César Romero

Escritor

La agonía de los toros (I)

No se trata de la agonía de estos animales sino de la fiesta de los toros, de cómo una tradición que enfrentaba deportivamente a los españoles cual forofos de equipos de fútbol ahora, o los sacaba por miles a la calle cuando un torero moría en la plaza (no hay que remontarse a hace justo un siglo, cuando Joselito murió en Talavera de la Reina, uno ha visto un río de gente tras el féretro de Paquirri, hace un tercio largo de siglo), ha ido decayendo y, algo peor, empieza a ser vista por una nada silenciosa mayoría como una animalada. ¿A qué se debe esto? Ahí van algunos posibles motivos:

1.- El factor Disney. Decía Ferlosio que Miguel Ángel hizo más por la fe católica, con sus pinturas y esculturas, que todos los papas juntos. Muy probablemente Walt Disney y su factoría hayan cambiado para siempre la visión que tienen los urbanitas (la mayoría de la población occidental) de los animales. La hominización de los animales, la domesticación ficticia, aun de los más salvajes, que supone verlos hablar y reír y comportarse como seres humanos en las pantallas de cines y teles, ha calado tanto en varias generaciones que ya es inútil hacer ver que un animal salvaje te mata si su instinto se lo manda; que los animales no son sujetos de derechos (los derechos se ejercen o no, es decir, conllevan una responsabilidad, y los animales son irresponsables), que sí, no hay que ser un salvaje con ellos, pero la fiesta de los toros no es una salvajada, y precisamente tiene sus reglas porque conoce la naturaleza del toro como nadie (¿cuántos toreros acaban siendo ganaderos de estas reses bravas?); y que si las corridas no existieran esta especie ya se habría extinguido, como ha sucedido donde no se celebran.

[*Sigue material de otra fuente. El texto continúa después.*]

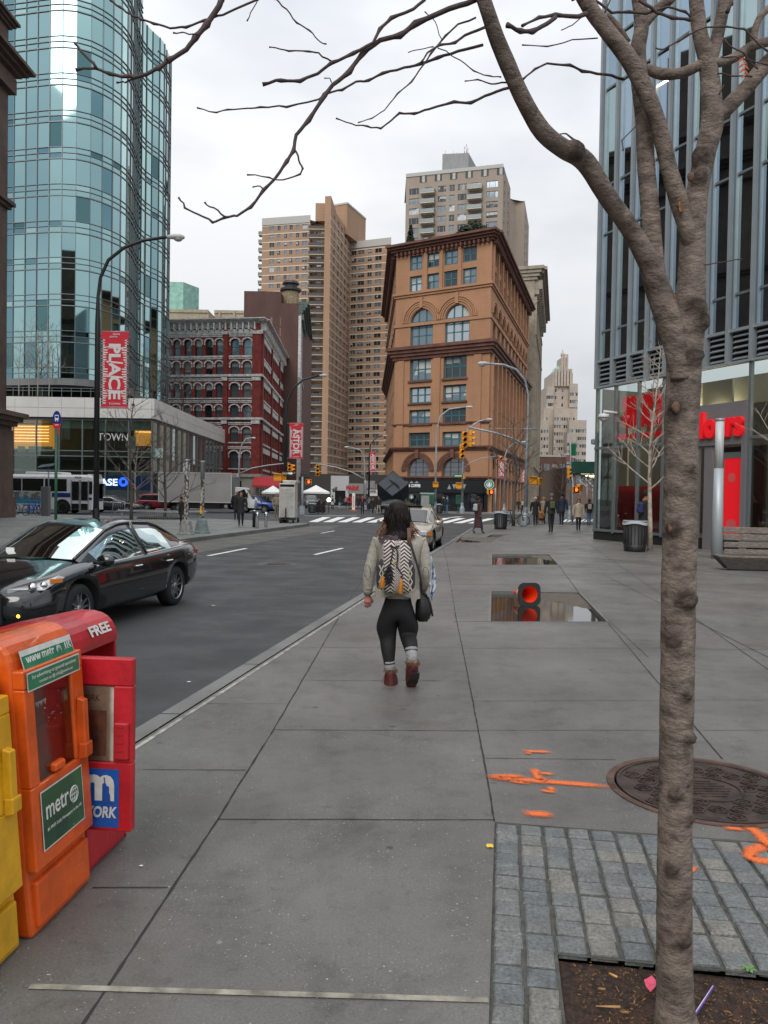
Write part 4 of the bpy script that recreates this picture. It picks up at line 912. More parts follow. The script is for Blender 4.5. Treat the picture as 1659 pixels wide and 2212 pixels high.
T=thing('glass_tower','tall wavy teal glass tower rising from the white-banded podium','building',(-36,95,0));FH=3.85;ZB=11.9+1.6;rr=random.Random(5)
cut=[i for i,p in enumerate(PL)if p.y>98][0]
colv=[rr.choice((0,0,1,1,2,3))for _ in PL];coltilt=[(rr.uniform(-.012,.012),rr.uniform(-.005,.005))for _ in PL]
def panel(q,i,z0,z1,f):
 a,b=PL[i],PL[i+1];u=(b-a).normalized();n=Vector((u.y,-u.x,0));t,v=coltilt[i];t+=rr.uniform(-.003,.003);v+=rr.uniform(-.002,.002);h=z1-z0
 q.cur=colv[i]if rr.random()<.85 else rr.randrange(4)
 if rr.random()<.05:q.cur=4
 a0,b0=a+n*t*.5,b-n*t*.5
 q.quad((a0.x,a0.y,z0),(b0.x,b0.y,z0),tuple(b0+n*v*h+Vector((0,0,z1))),tuple(a0+n*v*h+Vector((0,0,z1))))
for f in range(16):
 z=ZB+f*FH;hi=len(PL)-1 if z+FH<61.2 else cut;q=MB(*gteal,gdark);r_=MB(mull);zs_=(0,.62,1.2,FH)
 if z+FH>61.2 and z<61.2:pass
 for i in range(hi):
  a,b=PL[i],PL[i+1]
  if a.x<-47:
   panel(q,i,z,z+FH,f);continue
  for z0,z1 in zip(zs_[:-1],zs_[1:]):panel(q,i,z+z0,z+z1,f)
  for zz,h in((0,.1),(.62,.055),(1.2,.055)):band(r_,a,b,z+zz-h/2,z+zz+h/2,.1,back=.06)
  u=(b-a).normalized();r_.box((a.x,a.y,z+FH/2),(.055,.2,FH),rz=math.atan2(u.y,u.x))
 q.build('glazing',T);r_.build('mullions',T)
q=MB(mat('soffit_metal',(.2,.2,.2),.5,.3));ztop_=ZB+12*FH;dz_=ZB+16*FH
q.add([(p.x,p.y,ZB)for p in PL]+[(-75,117,ZB)],[range(len(PL)+1)]);pr=[PL[i]+(PL[min(i+1,len(PL)-1)]-PL[max(i-1,0)]).normalized().cross(Z3)*.25 for i in range(len(PL))]
for a,b in zip(pr[:-1],pr[1:]):q.quad((a.x,a.y,ZB-.7),(b.x,b.y,ZB-.7),(b.x,b.y,ZB-.05),(a.x,a.y,ZB-.05))
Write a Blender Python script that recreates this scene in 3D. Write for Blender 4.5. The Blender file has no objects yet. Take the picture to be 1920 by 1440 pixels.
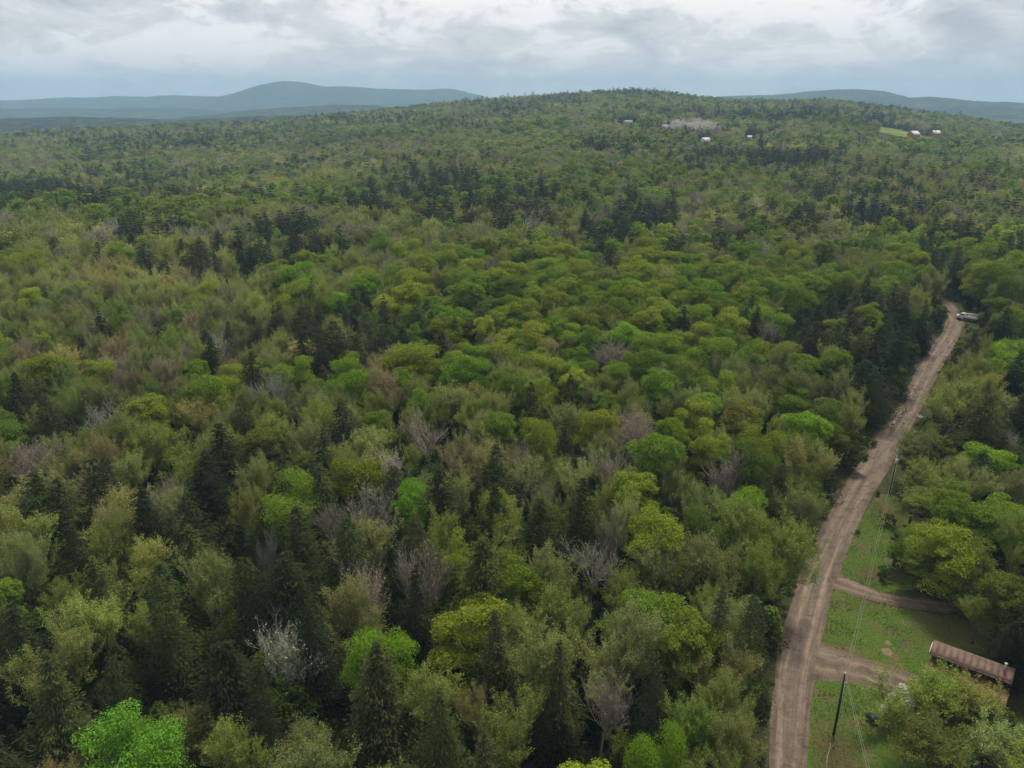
import bpy, math, random
import numpy as np
from mathutils import Vector

random.seed(7)
rng = np.random.default_rng(11)
SC = bpy.context.scene
COL = SC.collection
rad = math.radians

# ------------------------------------------------------------------ camera
PITCH = 20.3
CAMZ = 75.0
F = 1440.0                                   # focal length for a frame 1920 wide
cam_d = bpy.data.cameras.new('camera')
cam_d.sensor_width = 36.0
cam_d.lens = 36.0 * F / 1920.0
cam_d.clip_start = 1.0
cam_d.clip_end = 60000.0
cam = bpy.data.objects.new('camera', cam_d)
cam.location = (0, 0, CAMZ)
cam.rotation_euler = (rad(90 - PITCH), 0, 0)
COL.objects.link(cam)
SC.camera = cam

# ------------------------------------------------------------------ light
SUN_EL, SUN_AZ = 60.0, 28.0                  # behind the cloud, ahead and a little to the right
sun_d = bpy.data.lights.new('sun', 'SUN')
sun_d.energy = 3.3
sun_d.angle = rad(12)
sun_d.color = (1.0, 0.91, 0.73)
sun = bpy.data.objects.new('sun', sun_d)
sun.rotation_euler = (rad(90 - SUN_EL), 0, rad(180 - SUN_AZ))
sun.location = (0, 0, 500)
COL.objects.link(sun)

world = bpy.data.worlds.new('World')
SC.world = world
world.use_nodes = True
wt = world.node_tree
wt.nodes.clear()
SC.view_settings.view_transform = 'Standard'
SC.view_settings.look = 'None'
SC.view_settings.gamma = 1.0
SC.view_settings.exposure = 0.22
SC.cycles.max_bounces = 3
SC.cycles.diffuse_bounces = 2
SC.cycles.glossy_bounces = 2
SC.cycles.transmission_bounces = 4
SC.cycles.transparent_max_bounces = 4
SC.cycles.volume_bounces = 0
SC.cycles.use_denoising = True
SC.cycles.use_adaptive_sampling = True
SC.cycles.adaptive_threshold = 0.02
SC.cycles.adaptive_min_samples = 32


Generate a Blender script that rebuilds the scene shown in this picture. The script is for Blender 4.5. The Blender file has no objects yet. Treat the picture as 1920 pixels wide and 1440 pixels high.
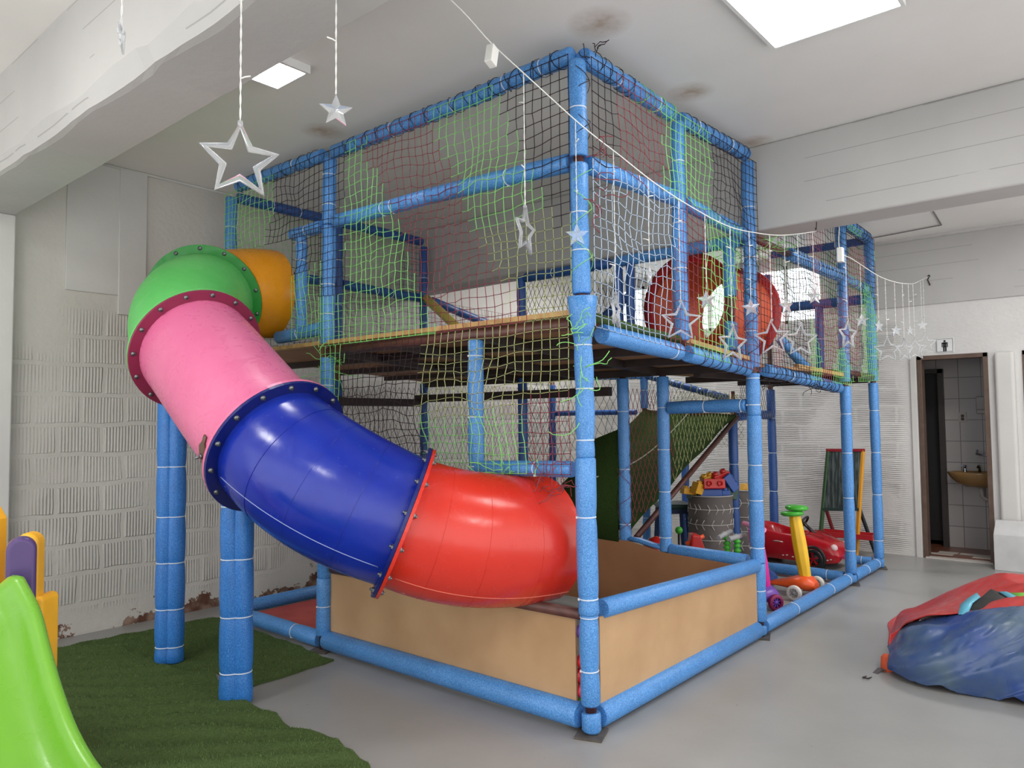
import bpy, math, random
from mathutils import Vector as V, Matrix, noise
random.seed(7)
scn = bpy.context.scene
col = scn.collection
PI = math.pi

# ------------------------------------------------------------------ camera model (metres, z up)
FPX = 1394.96; PITCH = .0494; YAW = .7062; ROLL = -.0099
CAM = V((-2.9469, -2.0591, 1.48))
fw = V((math.cos(PITCH)*math.cos(YAW), math.cos(PITCH)*math.sin(YAW), math.sin(PITCH)))
rt = V((math.sin(YAW), -math.cos(YAW), 0)); up = rt.cross(fw)
c_, s_ = math.cos(ROLL), math.sin(ROLL)
rt, up = c_*rt + s_*up, -s_*rt + c_*up

def ray(u, v): return fw + rt*((u-960)/FPX) + up*((720-v)/FPX)
def on(u, v, ax, val):
    """3D point of a measured photo pixel on the plane axis = val"""
    i = 'xyz'.index(ax); d = ray(u, v)
    return CAM + d*((val-CAM[i])/d[i])
def onpl(u, v, p, n):
    d = ray(u, v); return CAM + d*((V(p)-CAM).dot(V(n))/d.dot(V(n)))
def deep(u, v, z): return CAM + ray(u, v)*z

cam = bpy.data.cameras.new('camera'); cam.sensor_width = 36; cam.lens = FPX/1920*36
cam.clip_start = .05
co = bpy.data.objects.new('camera', cam); col.objects.link(co)
M = Matrix.Identity(4)
for i in range(3): M[i][0] = rt[i]; M[i][1] = up[i]; M[i][2] = -fw[i]; M[i][3] = CAM[i]
co.matrix_world = M
scn.camera = co
scn.view_settings.view_transform = 'Standard'
scn.view_settings.look = 'None'
scn.view_settings.exposure = 0
scn.cycles.max_bounces = 8
scn.cycles.transparent_max_bounces = 12
scn.cycles.sample_clamp_indirect = 4

# ------------------------------------------------------------------ materials
def lin(c):
    o = []
    for x in c:
        x = x/255
        o.append(x/12.92 if x <= .04045 else ((x+.055)/1.055)**2.4)
    return (*o, 1)

def newmat(name):
    m = bpy.data.materials.new(name); m.use_nodes = True
    nt = m.node_tree; b = nt.nodes['Principled BSDF']
    return m, nt, b
def N(nt, t, **k):
    n = nt.nodes.new(t)
    for a, v in k.items():
        if a.startswith('i_'):
            n.inputs[a[2:].replace('_', ' ')].default_value = v
        else: setattr(n, a, v)
    return n
def L(nt, a, b): nt.links.new(a, b)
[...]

Disney ha cambiado para siempre la visión que tienen los urbanitas de los animales

2.- La crisis de las liturgias. El inolvidable Santiago Amón hablaba de la importancia de las liturgias en la vida. Las formas (saludarse, hablar con corrección, ir acicalado, guardar la compostura), los atavíos (la estola en el sacerdote, las puñetas en el juez, la gorra de plato en el militar, la bata blanca en el sanitario, la corbata en el político), los ritos (en una boda, en un juicio, en una votación) son vistos ahora como rigideces prescindibles, envaramientos inútiles que esconden la vida verdadera y hacen perder cercanía o llaneza, corsés que oprimen y alejan el contacto humano. Más allá de que uno lo dude, es más, de que esté convencido de que sin ciertos ritos y formalidades la vida quizá pierda parte de su sentido (¿acaso estas formas no se lo dan a muchos actos que sin ellas buena parte de las veces serían un sinsentido, algo hueco?), este descreimiento actual de la sociedad en los ritos y las formas hace que cualquier acto sustentado en ambos sea puesto en entredicho, mirado con ojo crítico, con distancia. Y pocos hay más tasados y sujetos a rigores formales (desde el traje de luces hasta los tercios de las corridas, pasando por sus reglas no escritas) que una corrida de toros.